■ **Exercise directions**:
Strip the pictures and reproduce the rest of the listing exactly.

■ **Data block**:
□ □ □

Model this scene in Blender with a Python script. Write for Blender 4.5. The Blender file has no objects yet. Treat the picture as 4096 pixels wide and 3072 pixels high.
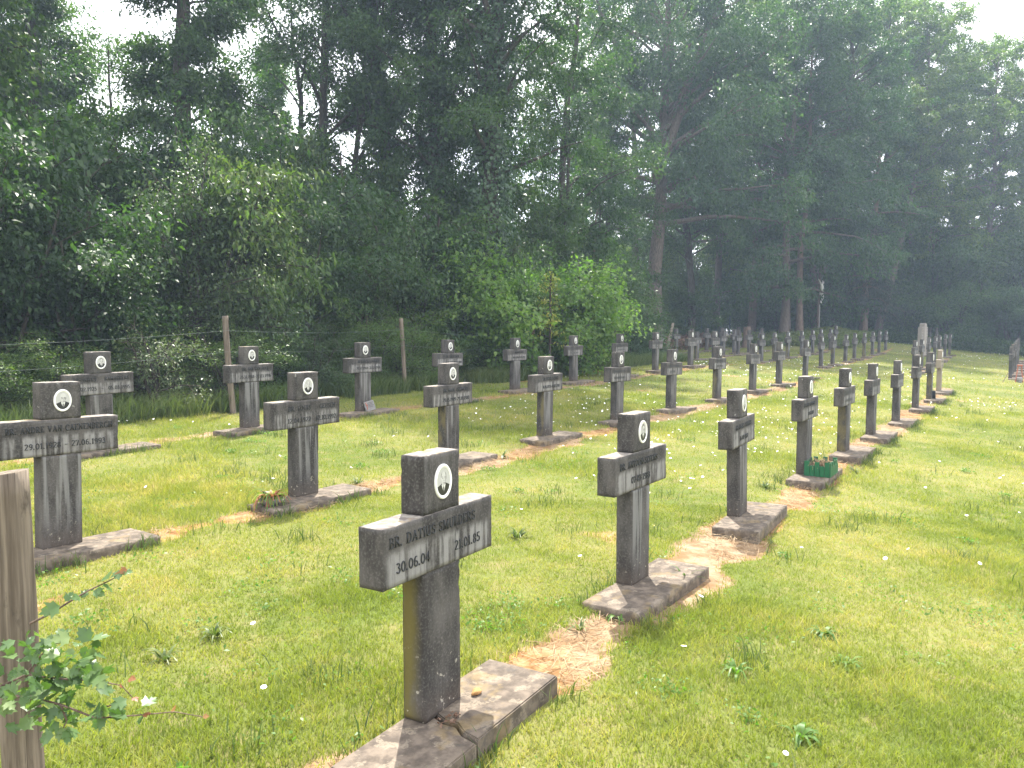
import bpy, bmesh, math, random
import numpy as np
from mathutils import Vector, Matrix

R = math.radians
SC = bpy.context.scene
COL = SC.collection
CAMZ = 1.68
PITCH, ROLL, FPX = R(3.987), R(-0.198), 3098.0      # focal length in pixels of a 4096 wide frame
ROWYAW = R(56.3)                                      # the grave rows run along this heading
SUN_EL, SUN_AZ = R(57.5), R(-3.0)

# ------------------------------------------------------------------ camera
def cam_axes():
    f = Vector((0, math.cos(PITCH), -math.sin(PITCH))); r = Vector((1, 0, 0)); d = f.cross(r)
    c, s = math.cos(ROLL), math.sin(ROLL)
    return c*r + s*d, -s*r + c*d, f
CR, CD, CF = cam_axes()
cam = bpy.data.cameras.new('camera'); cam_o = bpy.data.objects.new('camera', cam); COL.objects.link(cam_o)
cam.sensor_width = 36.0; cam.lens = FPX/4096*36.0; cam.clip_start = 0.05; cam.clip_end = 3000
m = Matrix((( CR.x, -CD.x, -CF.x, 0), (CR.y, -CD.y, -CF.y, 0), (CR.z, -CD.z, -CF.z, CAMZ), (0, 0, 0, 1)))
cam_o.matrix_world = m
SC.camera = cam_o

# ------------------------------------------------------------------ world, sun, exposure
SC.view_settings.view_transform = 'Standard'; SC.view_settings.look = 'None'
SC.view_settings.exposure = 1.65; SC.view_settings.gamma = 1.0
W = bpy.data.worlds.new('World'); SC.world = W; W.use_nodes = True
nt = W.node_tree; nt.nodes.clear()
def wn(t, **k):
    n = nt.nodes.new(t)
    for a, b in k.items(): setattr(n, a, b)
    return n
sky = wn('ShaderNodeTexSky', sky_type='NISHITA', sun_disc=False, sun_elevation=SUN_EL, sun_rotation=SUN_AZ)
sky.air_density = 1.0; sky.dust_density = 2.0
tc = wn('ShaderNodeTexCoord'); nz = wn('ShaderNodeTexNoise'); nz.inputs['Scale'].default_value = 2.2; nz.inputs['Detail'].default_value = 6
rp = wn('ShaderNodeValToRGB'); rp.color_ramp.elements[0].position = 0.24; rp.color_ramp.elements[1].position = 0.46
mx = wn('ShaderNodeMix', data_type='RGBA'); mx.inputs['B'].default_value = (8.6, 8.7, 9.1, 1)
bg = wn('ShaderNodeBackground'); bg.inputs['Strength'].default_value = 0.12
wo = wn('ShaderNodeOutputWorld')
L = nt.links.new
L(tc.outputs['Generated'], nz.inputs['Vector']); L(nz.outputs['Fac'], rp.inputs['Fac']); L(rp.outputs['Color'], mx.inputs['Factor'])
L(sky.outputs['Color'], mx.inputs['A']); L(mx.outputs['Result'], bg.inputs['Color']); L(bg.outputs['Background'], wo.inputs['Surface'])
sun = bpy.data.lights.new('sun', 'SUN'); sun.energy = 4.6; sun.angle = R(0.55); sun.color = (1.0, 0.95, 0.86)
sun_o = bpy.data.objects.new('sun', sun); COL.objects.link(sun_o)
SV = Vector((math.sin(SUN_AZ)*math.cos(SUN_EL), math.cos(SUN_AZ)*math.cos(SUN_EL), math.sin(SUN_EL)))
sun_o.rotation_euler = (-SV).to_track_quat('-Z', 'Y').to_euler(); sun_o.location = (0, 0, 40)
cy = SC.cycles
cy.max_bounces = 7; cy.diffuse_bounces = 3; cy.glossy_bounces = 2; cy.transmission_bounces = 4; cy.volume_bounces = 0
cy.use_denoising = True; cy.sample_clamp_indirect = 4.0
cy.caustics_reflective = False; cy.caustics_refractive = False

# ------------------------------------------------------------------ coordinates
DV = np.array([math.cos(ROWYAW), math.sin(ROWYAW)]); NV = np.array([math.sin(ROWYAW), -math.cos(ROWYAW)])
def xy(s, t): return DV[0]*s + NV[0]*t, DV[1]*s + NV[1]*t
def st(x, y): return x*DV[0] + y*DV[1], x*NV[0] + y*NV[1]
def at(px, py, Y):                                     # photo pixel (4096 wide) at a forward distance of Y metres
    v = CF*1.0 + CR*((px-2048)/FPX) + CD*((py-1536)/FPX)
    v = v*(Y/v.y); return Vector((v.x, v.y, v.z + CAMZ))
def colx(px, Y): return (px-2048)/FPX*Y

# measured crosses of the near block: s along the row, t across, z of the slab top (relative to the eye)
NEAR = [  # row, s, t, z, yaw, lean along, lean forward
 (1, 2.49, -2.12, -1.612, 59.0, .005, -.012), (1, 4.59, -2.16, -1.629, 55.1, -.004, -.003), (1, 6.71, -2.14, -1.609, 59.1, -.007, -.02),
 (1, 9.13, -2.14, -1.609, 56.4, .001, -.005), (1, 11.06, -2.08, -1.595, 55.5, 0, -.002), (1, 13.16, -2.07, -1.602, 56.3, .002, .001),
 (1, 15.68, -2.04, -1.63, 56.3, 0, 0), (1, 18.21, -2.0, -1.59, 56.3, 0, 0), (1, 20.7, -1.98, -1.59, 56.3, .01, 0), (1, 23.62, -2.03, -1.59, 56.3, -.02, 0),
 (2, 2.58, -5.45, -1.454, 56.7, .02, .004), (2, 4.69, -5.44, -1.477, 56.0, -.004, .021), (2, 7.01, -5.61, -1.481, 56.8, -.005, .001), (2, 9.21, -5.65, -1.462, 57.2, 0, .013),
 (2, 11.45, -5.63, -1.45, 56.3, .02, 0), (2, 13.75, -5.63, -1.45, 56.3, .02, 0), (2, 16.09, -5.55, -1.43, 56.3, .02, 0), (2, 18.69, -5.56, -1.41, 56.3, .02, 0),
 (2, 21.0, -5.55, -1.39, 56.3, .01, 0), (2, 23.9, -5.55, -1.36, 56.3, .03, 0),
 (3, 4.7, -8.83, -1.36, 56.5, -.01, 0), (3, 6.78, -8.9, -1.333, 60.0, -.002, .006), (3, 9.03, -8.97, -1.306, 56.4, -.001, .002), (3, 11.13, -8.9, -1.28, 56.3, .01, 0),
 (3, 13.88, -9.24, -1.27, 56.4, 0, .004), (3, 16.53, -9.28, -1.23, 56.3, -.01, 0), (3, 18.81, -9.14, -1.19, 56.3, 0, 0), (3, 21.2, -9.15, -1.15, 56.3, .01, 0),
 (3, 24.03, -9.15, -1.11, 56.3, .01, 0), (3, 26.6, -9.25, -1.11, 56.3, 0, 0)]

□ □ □

■ **Finished answer**:
Model this scene in Blender with a Python script. Write for Blender 4.5. The Blender file has no objects yet. Treat the picture as 4096 pixels wide and 3072 pixels high.
import bpy, bmesh, math, random
import numpy as np
from mathutils import Vector, Matrix

R = math.radians
SC = bpy.context.scene
COL = SC.collection
CAMZ = 1.68
PITCH, ROLL, FPX = R(3.987), R(-0.198), 3098.0      # focal length in pixels of a 4096 wide frame
ROWYAW = R(56.3)                                      # the grave rows run along this heading
SUN_EL, SUN_AZ = R(57.5), R(-3.0)

# ------------------------------------------------------------------ camera
def cam_axes():
    f = Vector((0, math.cos(PITCH), -math.sin(PITCH))); r = Vector((1, 0, 0)); d = f.cross(r)
    c, s = math.cos(ROLL), math.sin(ROLL)
    return c*r + s*d, -s*r + c*d, f
CR, CD, CF = cam_axes()
cam = bpy.data.cameras.new('camera'); cam_o = bpy.data.objects.new('camera', cam); COL.objects.link(cam_o)
cam.sensor_width = 36.0; cam.lens = FPX/4096*36.0; cam.clip_start = 0.05; cam.clip_end = 3000
m = Matrix((( CR.x, -CD.x, -CF.x, 0), (CR.y, -CD.y, -CF.y, 0), (CR.z, -CD.z, -CF.z, CAMZ), (0, 0, 0, 1)))
cam_o.matrix_world = m
SC.camera = cam_o

# ------------------------------------------------------------------ world, sun, exposure
SC.view_settings.view_transform = 'Standard'; SC.view_settings.look = 'None'
SC.view_settings.exposure = 1.65; SC.view_settings.gamma = 1.0
W = bpy.data.worlds.new('World'); SC.world = W; W.use_nodes = True
nt = W.node_tree; nt.nodes.clear()
def wn(t, **k):
    n = nt.nodes.new(t)
    for a, b in k.items(): setattr(n, a, b)
    return n
sky = wn('ShaderNodeTexSky', sky_type='NISHITA', sun_disc=False, sun_elevation=SUN_EL, sun_rotation=SUN_AZ)
sky.air_density = 1.0; sky.dust_density = 2.0
tc = wn('ShaderNodeTexCoord'); nz = wn('ShaderNodeTexNoise'); nz.inputs['Scale'].default_value = 2.2; nz.inputs['Detail'].default_value = 6
rp = wn('ShaderNodeValToRGB'); rp.color_ramp.elements[0].position = 0.24; rp.color_ramp.elements[1].position = 0.46
mx = wn('ShaderNodeMix', data_type='RGBA'); mx.inputs['B'].default_value = (8.6, 8.7, 9.1, 1)
bg = wn('ShaderNodeBackground'); bg.inputs['Strength'].default_value = 0.12
wo = wn('ShaderNodeOutputWorld')
L = nt.links.new
L(tc.outputs['Generated'], nz.inputs['Vector']); L(nz.outputs['Fac'], rp.inputs['Fac']); L(rp.outputs['Color'], mx.inputs['Factor'])
L(sky.outputs['Color'], mx.inputs['A']); L(mx.outputs['Result'], bg.inputs['Color']); L(bg.outputs['Background'], wo.inputs['Surface'])
sun = bpy.data.lights.new('sun', 'SUN'); sun.energy = 4.6; sun.angle = R(0.55); sun.color = (1.0, 0.95, 0.86)
sun_o = bpy.data.objects.new('sun', sun); COL.objects.link(sun_o)
SV = Vector((math.sin(SUN_AZ)*math.cos(SUN_EL), math.cos(SUN_AZ)*math.cos(SUN_EL), math.sin(SUN_EL)))
sun_o.rotation_euler = (-SV).to_track_quat('-Z', 'Y').to_euler(); sun_o.location = (0, 0, 40)
cy = SC.cycles
cy.max_bounces = 7; cy.diffuse_bounces = 3; cy.glossy_bounces = 2; cy.transmission_bounces = 4; cy.volume_bounces = 0
cy.use_denoising = True; cy.sample_clamp_indirect = 4.0
cy.caustics_reflective = False; cy.caustics_refractive = False

# ------------------------------------------------------------------ coordinates
DV = np.array([math.cos(ROWYAW), math.sin(ROWYAW)]); NV = np.array([math.sin(ROWYAW), -math.cos(ROWYAW)])
def xy(s, t): return DV[0]*s + NV[0]*t, DV[1]*s + NV[1]*t
def st(x, y): return x*DV[0] + y*DV[1], x*NV[0] + y*NV[1]
def at(px, py, Y):                                     # photo pixel (4096 wide) at a forward distance of Y metres
    v = CF*1.0 + CR*((px-2048)/FPX) + CD*((py-1536)/FPX)
    v = v*(Y/v.y); return Vector((v.x, v.y, v.z + CAMZ))
def colx(px, Y): return (px-2048)/FPX*Y

# measured crosses of the near block: s along the row, t across, z of the slab top (relative to the eye)
NEAR = [  # row, s, t, z, yaw, lean along, lean forward
 (1, 2.49, -2.12, -1.612, 59.0, .005, -.012), (1, 4.59, -2.16, -1.629, 55.1, -.004, -.003), (1, 6.71, -2.14, -1.609, 59.1, -.007, -.02),
 (1, 9.13, -2.14, -1.609, 56.4, .001, -.005), (1, 11.06, -2.08, -1.595, 55.5, 0, -.002), (1, 13.16, -2.07, -1.602, 56.3, .002, .001),
 (1, 15.68, -2.04, -1.63, 56.3, 0, 0), (1, 18.21, -2.0, -1.59, 56.3, 0, 0), (1, 20.7, -1.98, -1.59, 56.3, .01, 0), (1, 23.62, -2.03, -1.59, 56.3, -.02, 0),
 (2, 2.58, -5.45, -1.454, 56.7, .02, .004), (2, 4.69, -5.44, -1.477, 56.0, -.004, .021), (2, 7.01, -5.61, -1.481, 56.8, -.005, .001), (2, 9.21, -5.65, -1.462, 57.2, 0, .013),
 (2, 11.45, -5.63, -1.45, 56.3, .02, 0), (2, 13.75, -5.63, -1.45, 56.3, .02, 0), (2, 16.09, -5.55, -1.43, 56.3, .02, 0), (2, 18.69, -5.56, -1.41, 56.3, .02, 0),
 (2, 21.0, -5.55, -1.39, 56.3, .01, 0), (2, 23.9, -5.55, -1.36, 56.3, .03, 0),
 (3, 4.7, -8.83, -1.36, 56.5, -.01, 0), (3, 6.78, -8.9, -1.333, 60.0, -.002, .006), (3, 9.03, -8.97, -1.306, 56.4, -.001, .002), (3, 11.13, -8.9, -1.28, 56.3, .01, 0),
 (3, 13.88, -9.24, -1.27, 56.4, 0, .004), (3, 16.53, -9.28, -1.23, 56.3, -.01, 0), (3, 18.81, -9.14, -1.19, 56.3, 0, 0), (3, 21.2, -9.15, -1.15, 56.3, .01, 0),
 (3, 24.03, -9.15, -1.11, 56.3, .01, 0), (3, 26.6, -9.25, -1.11, 56.3, 0, 0)]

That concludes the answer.